The rule does not mean that an apex or high-ranking corporate officer cannot be deposed under any circumstances. The rule is to ensure that discovery is conducted in an efficient manner and that other methods of discovery have been attempted before the deposition of an apex officer is conducted.

Adopting the apex deposition rule in the corporate context does not shift the burden of proof, but
merely require the party seeking discovery to demonstrate that the proposed deponent has unique
personal knowledge of the subject matter of the litigation and that other methods of discovery
have not produced the desired information.  It is invoked only after the party opposing discovery has moved for a protective order and has made a showing regarding the lack of the proposed deponent’s personal knowledge and that other discovery methods could produce the required information.

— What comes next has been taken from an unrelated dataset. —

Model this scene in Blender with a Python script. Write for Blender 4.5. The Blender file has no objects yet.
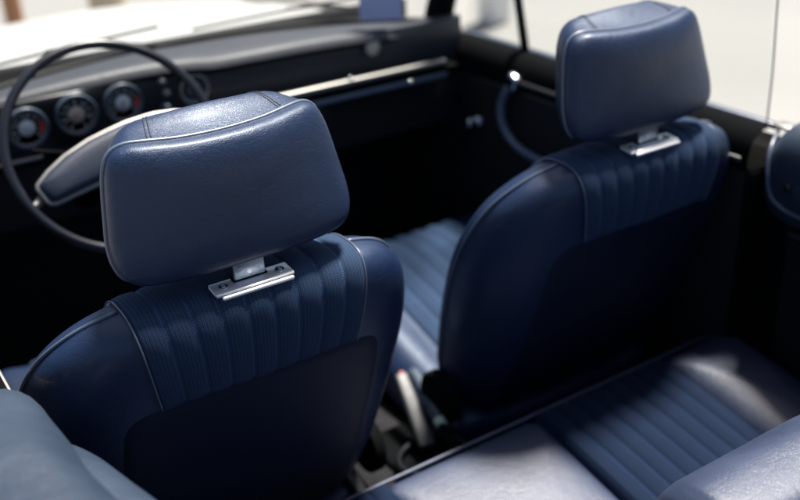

In other words, after the party opposing the deposition demonstrates by affidavit or other testimony that the proposed deponent lacks personal knowledge or unique or superior information relevant to the claims in issue, then the party seeking the deposition of the high-ranking corporate or public official must demonstrate that the relevant information cannot be obtained absent the disputed deposition, said the court of appeals.

Here, the record reflected that Mssrs. Inaba and Lentz had only generalized knowledge of Toyota’s alleged unintended acceleration problems, but had no unique or superior knowledge of or role in designing the subject vehicle or in implementing manufacturing or testing processes.